-- begin DATA --

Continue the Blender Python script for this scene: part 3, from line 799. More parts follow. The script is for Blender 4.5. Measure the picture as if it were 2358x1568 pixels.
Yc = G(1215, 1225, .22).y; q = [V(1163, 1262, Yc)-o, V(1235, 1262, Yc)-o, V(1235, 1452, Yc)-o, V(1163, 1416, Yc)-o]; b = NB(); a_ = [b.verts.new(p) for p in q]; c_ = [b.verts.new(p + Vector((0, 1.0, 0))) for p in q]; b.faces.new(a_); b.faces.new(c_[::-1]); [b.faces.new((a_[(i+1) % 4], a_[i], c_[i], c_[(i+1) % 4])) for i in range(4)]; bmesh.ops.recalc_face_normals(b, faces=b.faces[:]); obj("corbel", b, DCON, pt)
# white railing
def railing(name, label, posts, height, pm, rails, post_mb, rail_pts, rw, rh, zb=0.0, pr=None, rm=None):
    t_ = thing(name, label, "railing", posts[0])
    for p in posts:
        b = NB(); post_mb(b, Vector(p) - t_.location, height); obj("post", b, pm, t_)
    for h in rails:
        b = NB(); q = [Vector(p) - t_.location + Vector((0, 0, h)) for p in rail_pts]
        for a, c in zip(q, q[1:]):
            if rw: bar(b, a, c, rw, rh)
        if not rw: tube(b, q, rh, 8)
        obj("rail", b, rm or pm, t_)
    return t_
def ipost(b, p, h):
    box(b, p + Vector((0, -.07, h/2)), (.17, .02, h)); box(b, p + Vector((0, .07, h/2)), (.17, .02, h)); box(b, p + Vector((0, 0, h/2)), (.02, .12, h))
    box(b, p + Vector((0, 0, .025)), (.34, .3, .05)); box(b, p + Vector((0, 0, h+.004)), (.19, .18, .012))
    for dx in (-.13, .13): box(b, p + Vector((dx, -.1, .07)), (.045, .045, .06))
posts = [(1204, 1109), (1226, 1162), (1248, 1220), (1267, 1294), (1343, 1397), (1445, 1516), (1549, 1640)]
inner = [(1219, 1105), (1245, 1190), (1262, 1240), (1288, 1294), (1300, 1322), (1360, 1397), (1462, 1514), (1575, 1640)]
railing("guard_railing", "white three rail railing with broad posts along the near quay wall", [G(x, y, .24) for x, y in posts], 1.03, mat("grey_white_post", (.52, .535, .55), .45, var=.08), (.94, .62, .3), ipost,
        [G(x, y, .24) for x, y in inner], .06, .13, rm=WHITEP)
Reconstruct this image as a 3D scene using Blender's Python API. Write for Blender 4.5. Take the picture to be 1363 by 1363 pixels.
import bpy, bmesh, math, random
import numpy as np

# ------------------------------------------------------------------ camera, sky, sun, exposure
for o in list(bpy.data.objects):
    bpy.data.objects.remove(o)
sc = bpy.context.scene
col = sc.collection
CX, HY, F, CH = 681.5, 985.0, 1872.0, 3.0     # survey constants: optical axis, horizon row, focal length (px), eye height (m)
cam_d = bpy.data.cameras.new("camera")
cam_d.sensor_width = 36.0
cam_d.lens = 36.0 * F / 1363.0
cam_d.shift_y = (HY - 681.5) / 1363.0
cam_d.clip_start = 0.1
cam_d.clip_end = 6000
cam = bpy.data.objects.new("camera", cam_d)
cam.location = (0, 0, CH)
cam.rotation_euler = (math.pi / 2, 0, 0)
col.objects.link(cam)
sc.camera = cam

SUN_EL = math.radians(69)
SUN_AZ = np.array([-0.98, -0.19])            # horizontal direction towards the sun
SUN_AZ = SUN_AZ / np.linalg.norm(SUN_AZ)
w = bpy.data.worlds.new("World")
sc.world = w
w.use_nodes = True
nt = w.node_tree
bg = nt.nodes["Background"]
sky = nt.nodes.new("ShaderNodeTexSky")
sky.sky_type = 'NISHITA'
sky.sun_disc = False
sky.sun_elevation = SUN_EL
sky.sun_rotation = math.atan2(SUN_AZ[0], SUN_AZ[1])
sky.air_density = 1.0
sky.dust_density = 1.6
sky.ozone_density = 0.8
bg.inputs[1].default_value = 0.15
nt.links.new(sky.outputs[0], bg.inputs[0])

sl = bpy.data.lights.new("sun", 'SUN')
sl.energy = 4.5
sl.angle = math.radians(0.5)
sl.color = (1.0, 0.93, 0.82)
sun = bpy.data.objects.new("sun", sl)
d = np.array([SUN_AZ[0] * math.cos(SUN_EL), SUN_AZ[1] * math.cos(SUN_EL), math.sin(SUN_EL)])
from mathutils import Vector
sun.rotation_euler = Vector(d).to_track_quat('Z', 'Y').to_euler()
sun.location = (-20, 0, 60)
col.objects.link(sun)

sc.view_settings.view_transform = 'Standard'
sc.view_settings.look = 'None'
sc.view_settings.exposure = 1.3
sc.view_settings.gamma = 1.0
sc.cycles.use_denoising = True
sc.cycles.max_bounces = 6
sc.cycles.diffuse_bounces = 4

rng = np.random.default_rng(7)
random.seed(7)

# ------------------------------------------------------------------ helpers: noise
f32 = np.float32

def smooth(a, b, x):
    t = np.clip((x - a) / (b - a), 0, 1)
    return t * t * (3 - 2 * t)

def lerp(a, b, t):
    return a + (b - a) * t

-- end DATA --

Using the entries shown above, reproduce verbatim the lines from the line bearing "Reconstruct this image" to the line bearing "import numpy as np", inclusive.

* **FINISHED TASK**
Reconstruct this image as a 3D scene using Blender's Python API. Write for Blender 4.5. Take the picture to be 1363 by 1363 pixels.
import bpy, bmesh, math, random
import numpy as np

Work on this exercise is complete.